_Set exercise_
Copy out each line below exactly as it appears.

[Scene modeling code data]
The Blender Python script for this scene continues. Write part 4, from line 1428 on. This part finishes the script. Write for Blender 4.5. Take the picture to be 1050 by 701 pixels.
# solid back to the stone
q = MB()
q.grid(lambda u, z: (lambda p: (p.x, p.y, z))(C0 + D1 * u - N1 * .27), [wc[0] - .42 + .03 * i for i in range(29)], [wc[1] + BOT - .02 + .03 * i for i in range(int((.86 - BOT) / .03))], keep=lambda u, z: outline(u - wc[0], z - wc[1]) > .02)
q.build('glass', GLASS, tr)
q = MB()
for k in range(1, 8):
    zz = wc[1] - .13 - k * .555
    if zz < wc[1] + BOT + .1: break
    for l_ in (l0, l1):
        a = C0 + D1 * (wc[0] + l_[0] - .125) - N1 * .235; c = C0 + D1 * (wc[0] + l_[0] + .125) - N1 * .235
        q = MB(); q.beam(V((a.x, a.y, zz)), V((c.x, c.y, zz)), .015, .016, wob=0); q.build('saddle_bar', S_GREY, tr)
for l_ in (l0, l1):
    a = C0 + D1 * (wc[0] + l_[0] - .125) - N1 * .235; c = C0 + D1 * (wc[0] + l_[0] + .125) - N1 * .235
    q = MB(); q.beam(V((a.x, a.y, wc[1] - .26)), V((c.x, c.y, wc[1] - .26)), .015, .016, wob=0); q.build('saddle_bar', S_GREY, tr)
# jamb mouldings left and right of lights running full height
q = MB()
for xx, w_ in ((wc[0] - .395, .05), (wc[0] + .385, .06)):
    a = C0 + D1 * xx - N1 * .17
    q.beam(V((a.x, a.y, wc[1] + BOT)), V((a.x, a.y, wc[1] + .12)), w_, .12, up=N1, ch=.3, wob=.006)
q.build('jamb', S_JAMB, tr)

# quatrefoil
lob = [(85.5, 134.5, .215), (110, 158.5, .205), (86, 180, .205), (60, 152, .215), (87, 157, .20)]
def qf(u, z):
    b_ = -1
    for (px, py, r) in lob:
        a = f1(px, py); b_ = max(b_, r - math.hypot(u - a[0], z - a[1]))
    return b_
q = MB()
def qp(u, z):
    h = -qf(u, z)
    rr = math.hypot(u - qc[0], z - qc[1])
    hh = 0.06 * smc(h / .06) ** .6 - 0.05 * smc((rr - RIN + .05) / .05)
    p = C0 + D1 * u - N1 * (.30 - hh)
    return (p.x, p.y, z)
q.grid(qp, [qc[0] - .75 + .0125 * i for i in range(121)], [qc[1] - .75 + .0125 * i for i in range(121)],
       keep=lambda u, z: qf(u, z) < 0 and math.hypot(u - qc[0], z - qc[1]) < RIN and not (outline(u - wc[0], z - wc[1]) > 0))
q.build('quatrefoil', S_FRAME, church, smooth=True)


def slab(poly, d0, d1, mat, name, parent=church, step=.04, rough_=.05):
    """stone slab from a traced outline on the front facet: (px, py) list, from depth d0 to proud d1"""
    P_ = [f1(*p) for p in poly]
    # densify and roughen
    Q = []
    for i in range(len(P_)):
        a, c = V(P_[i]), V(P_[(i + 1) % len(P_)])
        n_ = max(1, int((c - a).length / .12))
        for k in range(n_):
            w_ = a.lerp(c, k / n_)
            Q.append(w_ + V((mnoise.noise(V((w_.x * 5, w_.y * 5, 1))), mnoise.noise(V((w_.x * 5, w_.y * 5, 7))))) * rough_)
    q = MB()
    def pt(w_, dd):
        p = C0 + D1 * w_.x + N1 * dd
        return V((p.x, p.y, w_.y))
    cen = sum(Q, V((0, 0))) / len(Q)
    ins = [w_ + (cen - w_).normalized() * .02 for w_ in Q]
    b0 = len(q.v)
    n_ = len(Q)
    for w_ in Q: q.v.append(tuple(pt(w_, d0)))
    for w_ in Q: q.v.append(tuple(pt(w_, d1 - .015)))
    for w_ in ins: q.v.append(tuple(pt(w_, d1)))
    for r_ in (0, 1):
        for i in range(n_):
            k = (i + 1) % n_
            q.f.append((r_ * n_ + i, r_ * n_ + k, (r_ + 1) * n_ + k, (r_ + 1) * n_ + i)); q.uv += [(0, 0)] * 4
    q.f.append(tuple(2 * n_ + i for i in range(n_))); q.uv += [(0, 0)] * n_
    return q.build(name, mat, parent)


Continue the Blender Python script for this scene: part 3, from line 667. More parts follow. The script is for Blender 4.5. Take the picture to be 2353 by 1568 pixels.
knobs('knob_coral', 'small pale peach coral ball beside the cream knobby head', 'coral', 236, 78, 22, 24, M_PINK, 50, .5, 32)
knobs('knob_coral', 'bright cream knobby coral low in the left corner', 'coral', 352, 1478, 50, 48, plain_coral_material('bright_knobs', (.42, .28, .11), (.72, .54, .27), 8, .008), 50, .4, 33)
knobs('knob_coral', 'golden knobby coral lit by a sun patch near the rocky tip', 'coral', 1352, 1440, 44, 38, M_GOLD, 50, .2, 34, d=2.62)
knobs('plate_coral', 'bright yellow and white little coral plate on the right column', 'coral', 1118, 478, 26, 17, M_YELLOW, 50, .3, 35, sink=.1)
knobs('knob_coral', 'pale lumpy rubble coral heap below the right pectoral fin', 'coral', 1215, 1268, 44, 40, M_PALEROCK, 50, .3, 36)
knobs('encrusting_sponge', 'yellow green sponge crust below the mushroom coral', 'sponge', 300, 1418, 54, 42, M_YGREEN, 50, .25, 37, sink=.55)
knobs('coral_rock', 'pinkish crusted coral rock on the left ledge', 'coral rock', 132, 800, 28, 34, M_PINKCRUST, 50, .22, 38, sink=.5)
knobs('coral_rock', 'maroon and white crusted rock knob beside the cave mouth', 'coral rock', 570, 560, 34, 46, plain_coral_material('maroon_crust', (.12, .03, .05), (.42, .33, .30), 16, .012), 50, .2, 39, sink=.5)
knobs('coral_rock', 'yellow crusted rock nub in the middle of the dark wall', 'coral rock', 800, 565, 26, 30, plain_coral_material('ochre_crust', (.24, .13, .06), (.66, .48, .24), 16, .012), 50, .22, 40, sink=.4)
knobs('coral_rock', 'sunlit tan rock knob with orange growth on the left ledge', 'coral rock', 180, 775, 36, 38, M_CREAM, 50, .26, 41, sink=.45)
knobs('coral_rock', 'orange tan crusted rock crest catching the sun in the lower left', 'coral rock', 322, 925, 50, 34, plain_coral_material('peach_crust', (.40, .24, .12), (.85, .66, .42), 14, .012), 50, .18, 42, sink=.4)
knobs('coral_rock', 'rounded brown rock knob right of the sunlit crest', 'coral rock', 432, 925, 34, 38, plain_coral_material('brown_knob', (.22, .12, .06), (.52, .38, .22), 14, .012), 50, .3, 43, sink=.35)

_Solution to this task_
The Blender Python script for this scene continues. Write part 4, from line 1428 on. This part finishes the script. Write for Blender 4.5. Take the picture to be 1050 by 701 pixels.
# solid back to the stone
q = MB()
q.grid(lambda u, z: (lambda p: (p.x, p.y, z))(C0 + D1 * u - N1 * .27), [wc[0] - .42 + .03 * i for i in range(29)], [wc[1] + BOT - .02 + .03 * i for i in range(int((.86 - BOT) / .03))], keep=lambda u, z: outline(u - wc[0], z - wc[1]) > .02)
q.build('glass', GLASS, tr)
q = MB()
for k in range(1, 8):
    zz = wc[1] - .13 - k * .555
    if zz < wc[1] + BOT + .1: break
    for l_ in (l0, l1):
        a = C0 + D1 * (wc[0] + l_[0] - .125) - N1 * .235; c = C0 + D1 * (wc[0] + l_[0] + .125) - N1 * .235
        q = MB(); q.beam(V((a.x, a.y, zz)), V((c.x, c.y, zz)), .015, .016, wob=0); q.build('saddle_bar', S_GREY, tr)
for l_ in (l0, l1):
    a = C0 + D1 * (wc[0] + l_[0] - .125) - N1 * .235; c = C0 + D1 * (wc[0] + l_[0] + .125) - N1 * .235
    q = MB(); q.beam(V((a.x, a.y, wc[1] - .26)), V((c.x, c.y, wc[1] - .26)), .015, .016, wob=0); q.build('saddle_bar', S_GREY, tr)
# jamb mouldings left and right of lights running full height
q = MB()
for xx, w_ in ((wc[0] - .395, .05), (wc[0] + .385, .06)):
    a = C0 + D1 * xx - N1 * .17
    q.beam(V((a.x, a.y, wc[1] + BOT)), V((a.x, a.y, wc[1] + .12)), w_, .12, up=N1, ch=.3, wob=.006)
q.build('jamb', S_JAMB, tr)

# quatrefoil
lob = [(85.5, 134.5, .215), (110, 158.5, .205), (86, 180, .205), (60, 152, .215), (87, 157, .20)]
def qf(u, z):
    b_ = -1
    for (px, py, r) in lob:
        a = f1(px, py); b_ = max(b_, r - math.hypot(u - a[0], z - a[1]))
    return b_
q = MB()
def qp(u, z):
    h = -qf(u, z)
    rr = math.hypot(u - qc[0], z - qc[1])
    hh = 0.06 * smc(h / .06) ** .6 - 0.05 * smc((rr - RIN + .05) / .05)
    p = C0 + D1 * u - N1 * (.30 - hh)
    return (p.x, p.y, z)
q.grid(qp, [qc[0] - .75 + .0125 * i for i in range(121)], [qc[1] - .75 + .0125 * i for i in range(121)],
       keep=lambda u, z: qf(u, z) < 0 and math.hypot(u - qc[0], z - qc[1]) < RIN and not (outline(u - wc[0], z - wc[1]) > 0))
q.build('quatrefoil', S_FRAME, church, smooth=True)


def slab(poly, d0, d1, mat, name, parent=church, step=.04, rough_=.05):
    """stone slab from a traced outline on the front facet: (px, py) list, from depth d0 to proud d1"""
    P_ = [f1(*p) for p in poly]
    # densify and roughen
    Q = []
    for i in range(len(P_)):
        a, c = V(P_[i]), V(P_[(i + 1) % len(P_)])
        n_ = max(1, int((c - a).length / .12))
        for k in range(n_):
            w_ = a.lerp(c, k / n_)
            Q.append(w_ + V((mnoise.noise(V((w_.x * 5, w_.y * 5, 1))), mnoise.noise(V((w_.x * 5, w_.y * 5, 7))))) * rough_)
    q = MB()
    def pt(w_, dd):
        p = C0 + D1 * w_.x + N1 * dd
        return V((p.x, p.y, w_.y))
    cen = sum(Q, V((0, 0))) / len(Q)
    ins = [w_ + (cen - w_).normalized() * .02 for w_ in Q]
    b0 = len(q.v)
    n_ = len(Q)
    for w_ in Q: q.v.append(tuple(pt(w_, d0)))
    for w_ in Q: q.v.append(tuple(pt(w_, d1 - .015)))
    for w_ in ins: q.v.append(tuple(pt(w_, d1)))
    for r_ in (0, 1):
        for i in range(n_):
            k = (i + 1) % n_
            q.f.append((r_ * n_ + i, r_ * n_ + k, (r_ + 1) * n_ + k, (r_ + 1) * n_ + i)); q.uv += [(0, 0)] * 4
    q.f.append(tuple(2 * n_ + i for i in range(n_))); q.uv += [(0, 0)] * n_
    return q.build(name, mat, parent)


Continue the Blender Python script for this scene: part 3, from line 667. More parts follow. The script is for Blender 4.5. Take the picture to be 2353 by 1568 pixels.
knobs('knob_coral', 'small pale peach coral ball beside the cream knobby head', 'coral', 236, 78, 22, 24, M_PINK, 50, .5, 32)
knobs('knob_coral', 'bright cream knobby coral low in the left corner', 'coral', 352, 1478, 50, 48, plain_coral_material('bright_knobs', (.42, .28, .11), (.72, .54, .27), 8, .008), 50, .4, 33)
knobs('knob_coral', 'golden knobby coral lit by a sun patch near the rocky tip', 'coral', 1352, 1440, 44, 38, M_GOLD, 50, .2, 34, d=2.62)
knobs('plate_coral', 'bright yellow and white little coral plate on the right column', 'coral', 1118, 478, 26, 17, M_YELLOW, 50, .3, 35, sink=.1)
knobs('knob_coral', 'pale lumpy rubble coral heap below the right pectoral fin', 'coral', 1215, 1268, 44, 40, M_PALEROCK, 50, .3, 36)
knobs('encrusting_sponge', 'yellow green sponge crust below the mushroom coral', 'sponge', 300, 1418, 54, 42, M_YGREEN, 50, .25, 37, sink=.55)
knobs('coral_rock', 'pinkish crusted coral rock on the left ledge', 'coral rock', 132, 800, 28, 34, M_PINKCRUST, 50, .22, 38, sink=.5)
knobs('coral_rock', 'maroon and white crusted rock knob beside the cave mouth', 'coral rock', 570, 560, 34, 46, plain_coral_material('maroon_crust', (.12, .03, .05), (.42, .33, .30), 16, .012), 50, .2, 39, sink=.5)
knobs('coral_rock', 'yellow crusted rock nub in the middle of the dark wall', 'coral rock', 800, 565, 26, 30, plain_coral_material('ochre_crust', (.24, .13, .06), (.66, .48, .24), 16, .012), 50, .22, 40, sink=.4)
knobs('coral_rock', 'sunlit tan rock knob with orange growth on the left ledge', 'coral rock', 180, 775, 36, 38, M_CREAM, 50, .26, 41, sink=.45)
knobs('coral_rock', 'orange tan crusted rock crest catching the sun in the lower left', 'coral rock', 322, 925, 50, 34, plain_coral_material('peach_crust', (.40, .24, .12), (.85, .66, .42), 14, .012), 50, .18, 42, sink=.4)
knobs('coral_rock', 'rounded brown rock knob right of the sunlit crest', 'coral rock', 432, 925, 34, 38, plain_coral_material('brown_knob', (.22, .12, .06), (.52, .38, .22), 14, .012), 50, .3, 43, sink=.35)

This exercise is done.